**Challenge:** Write again exactly the lines in the listing below, starting at the line with "Generate a Blender" and ending at the line with "rng = np.random.default_rng(11)", both included. Pictures are not copied.

**Data entries:**

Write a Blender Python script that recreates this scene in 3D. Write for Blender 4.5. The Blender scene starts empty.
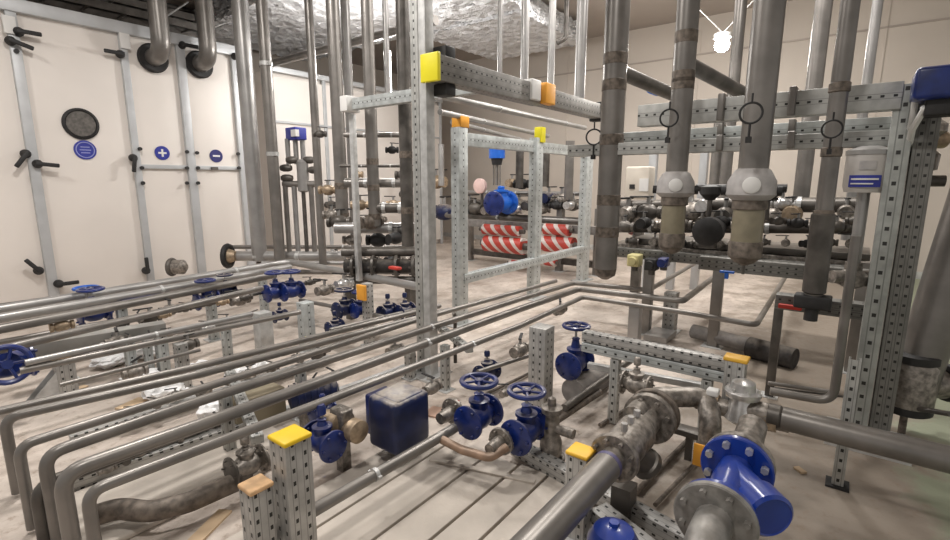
import bpy, bmesh, math, random
from mathutils import Vector, Matrix
random.seed(7)
C = bpy.context.scene.collection
PI = math.pi
# ------------------------------------------------------------------ camera
CAM = Vector((0, 0, 1.4)); FPX = 490.0
PITCH = math.radians(10.3); YAW = math.radians(37.5)
FW = Vector((math.cos(YAW), math.sin(YAW), 0)); RT = Vector((math.sin(YAW), -math.cos(YAW), 0))
UPV = Vector((0, 0, 1))
VD = FW * math.cos(PITCH) - UPV * math.sin(PITCH)
cd = bpy.data.cameras.new('camera'); cam = bpy.data.objects.new('camera', cd); C.objects.link(cam)
cd.sensor_width = 36; cd.lens = FPX / 950 * 36; cd.clip_start = 0.02
cam.location = CAM; cam.rotation_euler = VD.to_track_quat('-Z', 'Y').to_euler()
bpy.context.scene.camera = cam

def at(x, y, Z=None, X=None, Y=None, D=None):
    """survey helper: the point of the room seen in direction x, y that lies on a known plane"""
    a = (x - 475) / FPX; b = (270 - y) / FPX
    r = FW * (math.cos(PITCH) + b * math.sin(PITCH)) + RT * a + UPV * (-math.sin(PITCH) + b * math.cos(PITCH))
    if Z is not None: t = (Z - CAM.z) / r.z
    elif X is not None: t = X / r.x
    elif Y is not None: t = Y / r.y
    else: t = D / r.dot(FW)
    return CAM + r * t
def rad(p, px):
    return px * 0.5 * (Vector(p) - CAM).dot(VD) / FPX

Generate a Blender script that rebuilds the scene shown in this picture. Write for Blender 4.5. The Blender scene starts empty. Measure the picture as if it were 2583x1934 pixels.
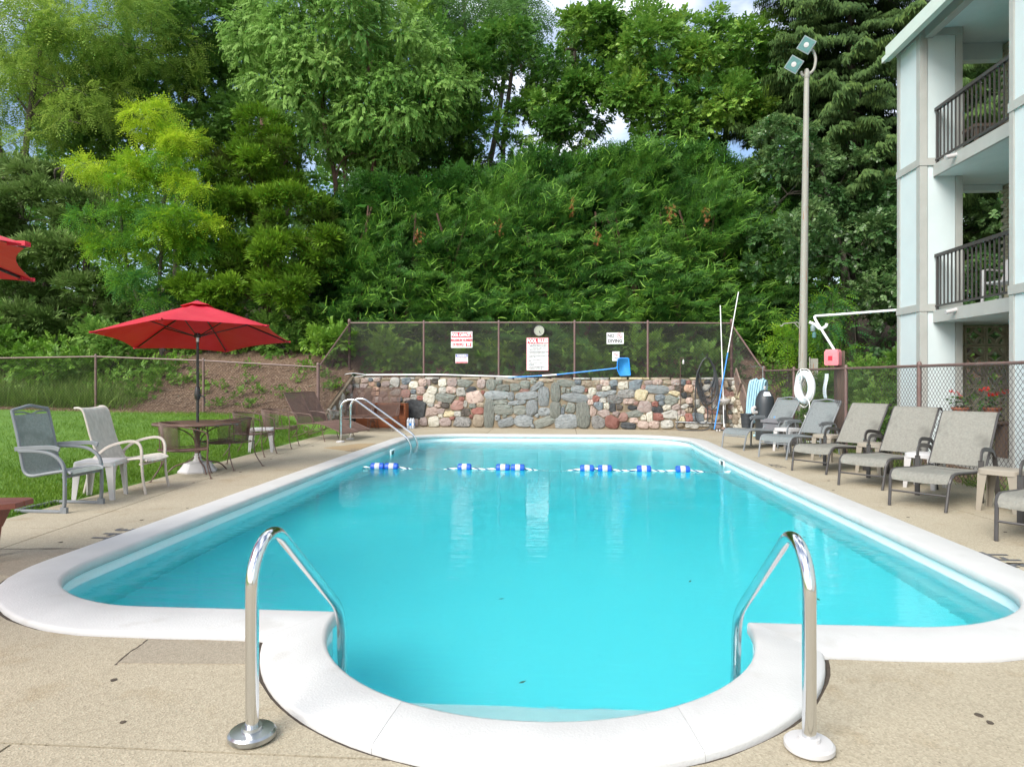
import bpy, bmesh, math, random
import numpy as np
from mathutils import Vector, Matrix, noise
R = math.radians
scene = bpy.context.scene
C = scene.collection
random.seed(7)
rng = np.random.default_rng(11)

# ------------------------------------------------------------------ camera
cam_d = bpy.data.cameras.new('camera')
cam = bpy.data.objects.new('camera', cam_d)
C.objects.link(cam)
cam.location = (0, 0, 1.40)
cam.rotation_euler = (R(90), 0, R(4.30))
cam_d.sensor_width = 36.0
cam_d.lens = 23.6
cam_d.shift_y = -0.0059
cam_d.clip_start = 0.05
cam_d.clip_end = 600
scene.camera = cam

# ------------------------------------------------------------------ light
SUN_EL, SUN_AZ = 40, 212          # azimuth measured clockwise from +Y
world = bpy.data.worlds.new('World')
scene.world = world
world.use_nodes = True
wn, wl = world.node_tree.nodes, world.node_tree.links
for n in list(wn): wn.remove(n)
wout = wn.new('ShaderNodeOutputWorld')
wbg = wn.new('ShaderNodeBackground')
sky = wn.new('ShaderNodeTexSky')
sky.sky_type = 'NISHITA'
sky.sun_disc = False
sky.sun_elevation = R(SUN_EL)
sky.sun_rotation = R(SUN_AZ)
sky.air_density = 1.0
sky.dust_density = 1.5
sky.ozone_density = 1.0
tc = wn.new('ShaderNodeTexCoord')
mp = wn.new('ShaderNodeMapping'); mp.inputs['Scale'].default_value = (1.2, 1.2, 2.6); mp.inputs['Location'].default_value = (0, 2.1, .5)
cn = wn.new('ShaderNodeTexNoise'); cn.inputs['Scale'].default_value = 2.2; cn.inputs['Detail'].default_value = 6; cn.inputs['Roughness'].default_value = .55
cr = wn.new('ShaderNodeValToRGB')
cr.color_ramp.elements[0].position = .45; cr.color_ramp.elements[1].position = .68
mx = wn.new('ShaderNodeMix'); mx.data_type = 'RGBA'
mx.inputs[7].default_value = (12.0, 12.2, 12.6, 1)     # sunlit cloud, same units as the sky
wl.new(tc.outputs['Generated'], mp.inputs[0]); wl.new(mp.outputs[0], cn.inputs['Vector'])
wl.new(cn.outputs['Fac'], cr.inputs[0]); wl.new(cr.outputs[0], mx.inputs[0])
wl.new(sky.outputs[0], mx.inputs[6]); wl.new(mx.outputs[2], wbg.inputs[0])
wl.new(wbg.outputs[0], wout.inputs[0])
wbg.inputs[1].default_value = 0.14
sun_d = bpy.data.lights.new('sun', 'SUN')
sun = bpy.data.objects.new('sun', sun_d); C.objects.link(sun)
sun_d.energy = 3.2
sun_d.angle = R(36)
sun_d.color = (1.0, .95, .88)
sv = Vector((math.sin(R(SUN_AZ)) * math.cos(R(SUN_EL)), math.cos(R(SUN_AZ)) * math.cos(R(SUN_EL)), math.sin(R(SUN_EL))))
sun.rotation_euler = sv.to_track_quat('Z', 'Y').to_euler()
scene.view_settings.view_transform = 'Standard'
scene.view_settings.look = 'None'
scene.view_settings.gamma = 1
scene.view_settings.use_curve_mapping = False
scene.view_settings.exposure = 0.58
scene.cycles.max_bounces = 8
scene.cycles.diffuse_bounces = 4
scene.cycles.glossy_bounces = 4
scene.cycles.transmission_bounces = 4
scene.cycles.transparent_max_bounces = 16
scene.cycles.caustics_reflective = True
scene.cycles.caustics_refractive = True
scene.cycles.use_denoising = True

# ------------------------------------------------------------------ materials
def pm(name, c1, c2=None, scale=4, detail=5, rough=.6, metal=0, bump=0, bscale=60, spec=.5, c3=None, s3=60, t3=.62, stretch=(1, 1, 1), bstretch=(1, 1, 1), rot=(0, 0, 0), bdist=.01):
    m = bpy.data.materials.new(name); m.use_nodes = True
    n, l = m.node_tree.nodes, m.node_tree.links
    b = n['Principled BSDF']
    b.inputs['Roughness'].default_value = rough; b.inputs['Metallic'].default_value = metal
    b.inputs['Specular IOR Level'].default_value = spec
    b.inputs['Base Color'].default_value = (*c1, 1)
    tcn = n.new('ShaderNodeTexCoord')
    def mapped(st):
        q = n.new('ShaderNodeMapping'); q.inputs['Scale'].default_value = st; q.inputs['Rotation'].default_value = rot
        l.new(tcn.outputs['Object'], q.inputs[0]); return q.outputs[0]
    col = None
    if c2:
        t = n.new('ShaderNodeTexNoise'); t.inputs['Scale'].default_value = scale; t.inputs['Detail'].default_value = detail
        t.inputs['Roughness'].default_value = .6
        l.new(mapped(stretch), t.inputs['Vector'])
        r = n.new('ShaderNodeValToRGB'); r.color_ramp.elements[0].position = .32; r.color_ramp.elements[1].position = .68
        r.color_ramp.elements[0].color = (*c1, 1); r.color_ramp.elements[1].color = (*c2, 1)
        l.new(t.outputs['Fac'], r.inputs[0]); col = r.outputs[0]
    if c3:
        t = n.new('ShaderNodeTexNoise'); t.inputs['Scale'].default_value = s3; t.inputs['Detail'].default_value = 3
        l.new(mapped(stretch), t.inputs['Vector'])
        r = n.new('ShaderNodeValToRGB'); r.color_ramp.elements[0].position = t3 - .05; r.color_ramp.elements[1].position = t3 + .05
        l.new(t.outputs['Fac'], r.inputs[0])
        q = n.new('ShaderNodeMix'); q.data_type = 'RGBA'
        l.new(r.outputs[0], q.inputs[0])
        if col: l.new(col, q.inputs[6])
        else: q.inputs[6].default_value = (*c1, 1)
        q.inputs[7].default_value = (*c3, 1); col = q.outputs[2]
    if col: l.new(col, b.inputs['Base Color'])
    if bump:
        t = n.new('ShaderNodeTexNoise'); t.inputs['Scale'].default_value = bscale; t.inputs['Detail'].default_value = 4
        l.new(mapped(bstretch), t.inputs['Vector'])
        q = n.new('ShaderNodeBump'); q.inputs['Strength'].default_value = bump; q.inputs['Distance'].default_value = bdist
        l.new(t.outputs['Fac'], q.inputs['Height']); l.new(q.outputs[0], b.inputs['Normal'])
    return m

def leafmat(name, cols, trans=.28, rough=.5, spec=.35):
    m = bpy.data.materials.new(name); m.use_nodes = True
    n, l = m.node_tree.nodes, m.node_tree.links
    b = n['Principled BSDF']; o = n['Material Output']
    a = n.new('ShaderNodeAttribute'); a.attribute_name = 'tint'
    r = n.new('ShaderNodeValToRGB')
    e = r.color_ramp.elements
    e[0].position = 0; e[1].position = 1
    e[0].color = (*cols[0], 1); e[1].color = (*cols[-1], 1)
    for i in range(1, len(cols) - 1):
        x = e.new(i / (len(cols) - 1)); x.color = (*cols[i], 1)
    l.new(a.outputs['Fac'], r.inputs[0]); l.new(r.outputs[0], b.inputs['Base Color'])
    b.inputs['Roughness'].default_value = rough; b.inputs['Specular IOR Level'].default_value = spec
    t = n.new('ShaderNodeBsdfTranslucent'); l.new(r.outputs[0], t.inputs[0])
    q = n.new('ShaderNodeMixShader'); q.inputs[0].default_value = trans
    l.new(b.outputs[0], q.inputs[1]); l.new(t.outputs[0], q.inputs[2]); l.new(q.outputs[0], o.inputs[0])
    return m

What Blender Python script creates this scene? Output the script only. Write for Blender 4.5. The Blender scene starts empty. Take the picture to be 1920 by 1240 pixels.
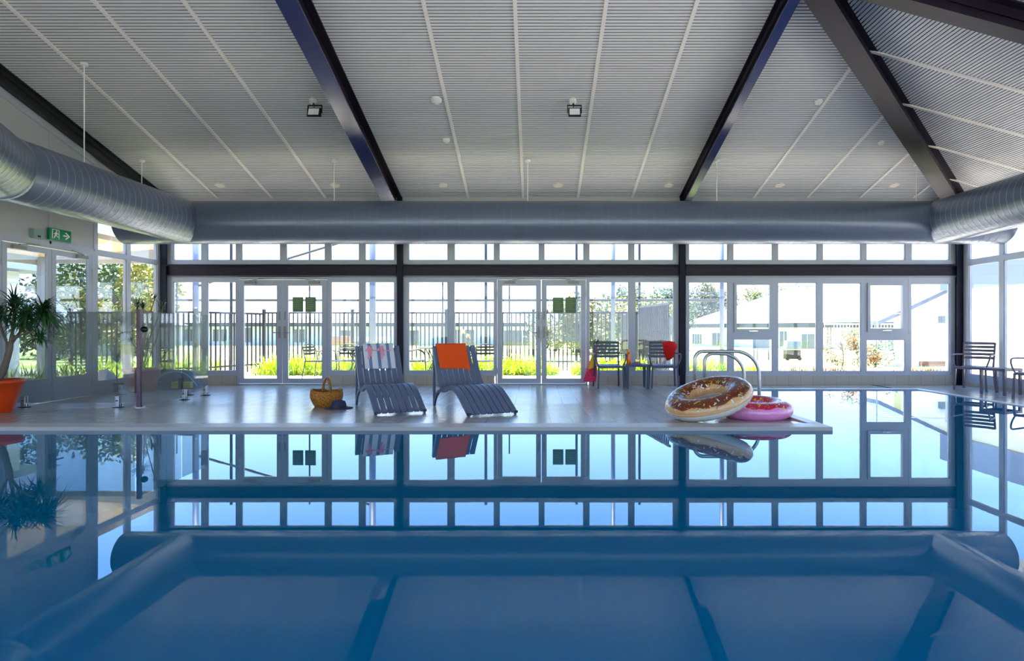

**Output of the task:**
Generate a Blender script that rebuilds the scene shown in this picture. Write for Blender 4.5. The Blender scene starts empty. Measure the picture as if it were 2583x1934 pixels.
import bpy, bmesh, math, random
import numpy as np
from mathutils import Vector, Matrix, noise
R = math.radians
scene = bpy.context.scene
C = scene.collection
random.seed(7)
rng = np.random.default_rng(11)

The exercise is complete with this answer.